■ **REQUEST**
Stop after the line with "TH=math.radians(8.22); S_,C_=math.sin(TH),math.cos(TH)": repeat exactly every line before it, beginning with the first, and that line itself.

# # # # # # #

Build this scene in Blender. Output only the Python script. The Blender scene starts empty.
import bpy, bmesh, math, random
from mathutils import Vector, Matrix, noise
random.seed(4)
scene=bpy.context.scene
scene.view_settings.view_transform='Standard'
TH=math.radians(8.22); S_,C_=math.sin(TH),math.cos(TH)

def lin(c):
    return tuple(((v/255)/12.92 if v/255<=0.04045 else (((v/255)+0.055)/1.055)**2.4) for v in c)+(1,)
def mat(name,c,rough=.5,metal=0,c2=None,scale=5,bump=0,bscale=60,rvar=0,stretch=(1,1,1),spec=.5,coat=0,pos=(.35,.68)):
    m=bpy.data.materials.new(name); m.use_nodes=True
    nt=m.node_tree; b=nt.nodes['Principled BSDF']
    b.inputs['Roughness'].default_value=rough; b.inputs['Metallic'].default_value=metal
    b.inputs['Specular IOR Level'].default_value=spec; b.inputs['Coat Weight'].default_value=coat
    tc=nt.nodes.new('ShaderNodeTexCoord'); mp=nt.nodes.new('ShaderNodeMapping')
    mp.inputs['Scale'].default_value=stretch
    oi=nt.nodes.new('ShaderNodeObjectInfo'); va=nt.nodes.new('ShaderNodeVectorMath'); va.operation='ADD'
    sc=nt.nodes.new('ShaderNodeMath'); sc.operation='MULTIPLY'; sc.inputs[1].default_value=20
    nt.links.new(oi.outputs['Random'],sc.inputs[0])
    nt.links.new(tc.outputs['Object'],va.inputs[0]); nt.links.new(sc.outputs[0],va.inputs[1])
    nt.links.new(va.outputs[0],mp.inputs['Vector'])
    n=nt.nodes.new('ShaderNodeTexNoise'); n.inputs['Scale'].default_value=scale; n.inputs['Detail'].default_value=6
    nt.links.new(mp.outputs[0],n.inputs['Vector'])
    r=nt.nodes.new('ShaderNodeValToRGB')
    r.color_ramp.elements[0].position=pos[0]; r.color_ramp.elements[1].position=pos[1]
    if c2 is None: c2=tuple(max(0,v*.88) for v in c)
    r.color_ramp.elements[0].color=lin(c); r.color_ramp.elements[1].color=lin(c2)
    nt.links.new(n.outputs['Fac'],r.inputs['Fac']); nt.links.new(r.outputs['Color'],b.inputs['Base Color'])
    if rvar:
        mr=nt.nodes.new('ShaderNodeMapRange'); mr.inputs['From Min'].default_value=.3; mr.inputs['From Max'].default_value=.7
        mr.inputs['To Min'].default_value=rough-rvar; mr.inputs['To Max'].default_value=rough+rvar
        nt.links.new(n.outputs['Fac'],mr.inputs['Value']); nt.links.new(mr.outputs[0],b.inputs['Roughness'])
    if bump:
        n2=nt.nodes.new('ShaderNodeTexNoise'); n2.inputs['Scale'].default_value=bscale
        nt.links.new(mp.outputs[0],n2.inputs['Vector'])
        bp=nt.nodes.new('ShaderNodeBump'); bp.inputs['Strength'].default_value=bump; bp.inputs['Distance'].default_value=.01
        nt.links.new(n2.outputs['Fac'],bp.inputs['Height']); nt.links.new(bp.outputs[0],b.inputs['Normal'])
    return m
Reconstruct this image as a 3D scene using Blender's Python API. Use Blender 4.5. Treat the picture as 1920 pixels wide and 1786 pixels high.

# # # # # # #

■ **RESPONSE TO THIS TASK**
Build this scene in Blender. Output only the Python script. The Blender scene starts empty.
import bpy, bmesh, math, random
from mathutils import Vector, Matrix, noise
random.seed(4)
scene=bpy.context.scene
scene.view_settings.view_transform='Standard'
TH=math.radians(8.22); S_,C_=math.sin(TH),math.cos(TH)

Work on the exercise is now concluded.